In playing the complete 68 Haydn quartets, the Attacca had a few favorites. But others took them by surprise, including Op. 77, No. 2. “The imagination and compositional virtuosity were intoxicating.”
When it comes to creating emotion in music, Schumann’s Third Quartet doesn’t disappoint.
“The quartet is a love letter to his new wife Clara, and it is deeply personal and vulnerable,” Yee said. “There is a falling gesture he introduces in the first movement that was actually borrowed from one of Clara’s works. It’s almost like reading a diary; I feel like I want to look over my shoulder while studying the score.”
The Shostakovich Piano Quintet offers a variety of moods to the listener, from the extreme intensity of the fourth movement to the high spirits of the fifth.
“The piece starts off with just the piano alone and then turns into a screaming high cello solo, so we have pretty much reached our limit right off the bat,” Yee said. “The music gets intense and retreats into the slow fugue which is followed by an exciting scherzo and second slow movement.
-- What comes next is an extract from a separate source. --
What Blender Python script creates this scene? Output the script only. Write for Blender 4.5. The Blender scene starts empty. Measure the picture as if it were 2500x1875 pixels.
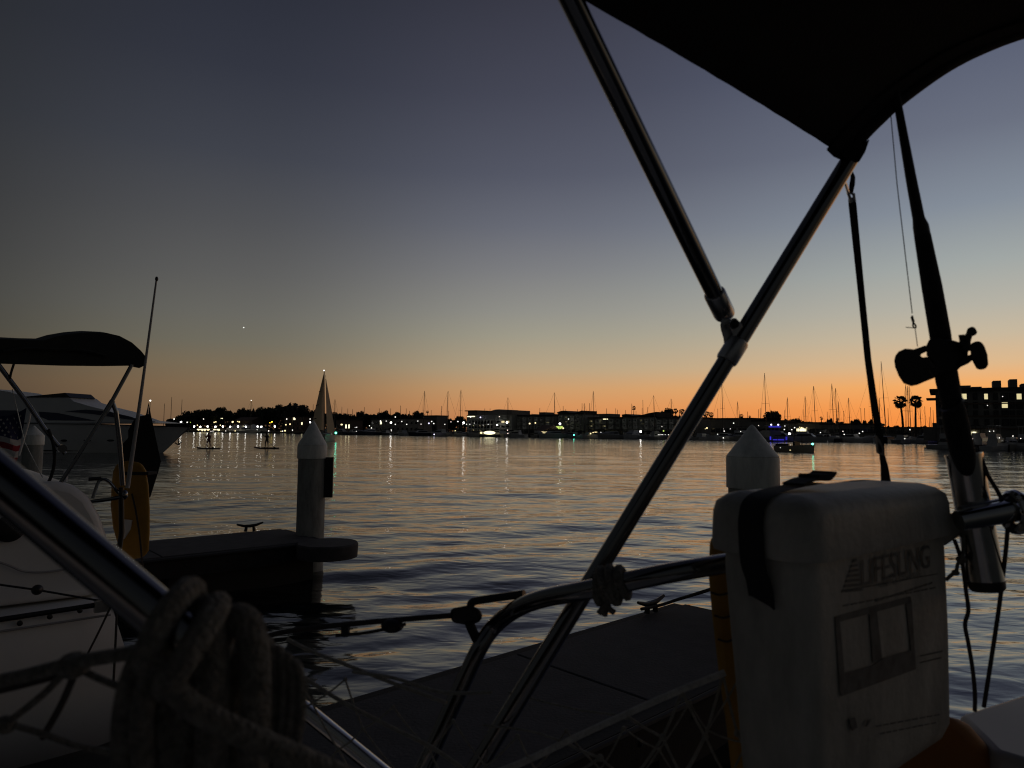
import bpy, bmesh, math, random
import numpy as np
from mathutils import Vector, Matrix

R = math.radians
scene = bpy.context.scene
COL = scene.collection

# ------------------------------------------------------------------ camera
EYE = Vector((0, 0, 2.4))
FPX, CX, CY = 1667.0, 1250.0, 937.5          # focal length and centre, in a 2500 x 1875 frame
PITCH, ROLL = R(3.97), R(0.45)
FWD = Vector((0, math.cos(PITCH), math.sin(PITCH)))
R0, U0 = Vector((1, 0, 0)), Vector((0, -math.sin(PITCH), math.cos(PITCH)))
RIGHT = R0 * math.cos(ROLL) + U0 * math.sin(ROLL)
UP = U0 * math.cos(ROLL) - R0 * math.sin(ROLL)
cam_d = bpy.data.cameras.new('camera')
cam = bpy.data.objects.new('camera', cam_d)
COL.objects.link(cam)
m = Matrix((RIGHT, UP, -FWD)).transposed().to_4x4()
m.translation = EYE
cam.matrix_world = m
cam_d.sensor_width = 36
cam_d.lens = 36 * FPX / 2500
cam_d.clip_start, cam_d.clip_end = 0.02, 20000
cam_d.dof.use_dof = True
cam_d.dof.focus_distance = 25
cam_d.dof.aperture_fstop = 9.0
scene.camera = cam

# ------------------------------------------------------------------ dusk sky: afterglow low on the right, slate overhead
world = bpy.data.worlds.new('World')
scene.world = world
world.use_nodes = True
wn, wl = world.node_tree.nodes, world.node_tree.links
wn.clear()

def lin(c):
    return tuple(((x / 255 / 12.92) if x / 255 <= 0.04045 else ((x / 255 + 0.055) / 1.055) ** 2.4) for x in c)

def wmath(op, a, b=None):
    n = wn.new('ShaderNodeMath'); n.operation = op
    for i, s in enumerate((a, b)):
        if s is None: continue
        if isinstance(s, (int, float)): n.inputs[i].default_value = s
        else: wl.new(s, n.inputs[i])
    return n.outputs[0]

def wramp(fac, stops):
    n = wn.new('ShaderNodeValToRGB')
    n.color_ramp.interpolation = 'LINEAR'
    e = n.color_ramp.elements
    while len(e) < len(stops): e.new(0.5)
    for el, (deg, c) in zip(e, stops):
        el.position = deg / 60.0; el.color = (*lin(c), 1)
    wl.new(fac, n.inputs[0])
    return n.outputs[0]

def wmix(f, a, b):
    n = wn.new('ShaderNodeMix'); n.data_type = 'RGBA'
    wl.new(f, n.inputs[0]); wl.new(a, n.inputs[6]); wl.new(b, n.inputs[7])
    return n.outputs[2]

def wrange(v, a, b):
    n = wn.new('ShaderNodeMapRange'); n.interpolation_type = 'SMOOTHSTEP'
    wl.new(v, n.inputs[0]); n.inputs[1].default_value = a; n.inputs[2].default_value = b
    return n.outputs[0]

SUN_AZ = R(37)                                # the sun has set behind the right hand shore
tc = wn.new('ShaderNodeTexCoord')
sx = wn.new('ShaderNodeSeparateXYZ')
wl.new(tc.outputs['Generated'], sx.inputs[0])
elev = wmath('MULTIPLY', wmath('ARCSINE', sx.outputs[2]), 180 / math.pi / 60)
azim = wmath('ARCTAN2', sx.outputs[0], sx.outputs[1])
da = wmath('SUBTRACT', azim, SUN_AZ)
away = wmath('MULTIPLY', wmath('ARCCOSINE', wmath('COSINE', da)), 180 / math.pi)
r_sun = wramp(elev, [(0, (250, 138, 56)), (2, (252, 157, 78)), (3.5, (246, 174, 103)), (5, (222, 184, 140)), (7, (200, 184, 158)),
                     (9, (182, 178, 165)), (12, (161, 167, 165)), (16, (132, 141, 153)), (21, (106, 112, 128)),
                     (27, (86, 92, 112)), (34, (70, 74, 94)), (60, (40, 43, 60))])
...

What is really funny is how the piece ends, which seems almost like a carnival, which has to be some sort of tongue in cheek thing.”
The internationally acclaimed Attacca Quartet is one of the most dynamic ensembles of its generation. Praised by The Strad for possessing “maturity beyond its members’ years,” it was formed at the Juilliard School in 2003 and made its professional debut in 2007 as part of the Artists International Winners Series in Carnegie Hall’s Weill Recital Hall.
From 2011-2013 the Attacca Quartet served as the Juilliard Graduate Resident String Quartet, and for the 2014-2015 season it was selected as the Quartet in Residence by the Metropolitan Museum of Art in New York. As stated by The Washington Post, “Mastery like this is scarce enough in quartets that have played together for decades.”
The Attacca Quartet can be heard on three recordings: an album of quartet works by contemporary composer Michael Ippolito; a recording of Yee’s arrangement of Haydn’s “The Seven Last Words of Christ on the Cross; and the complete works for string quartet by John Adams.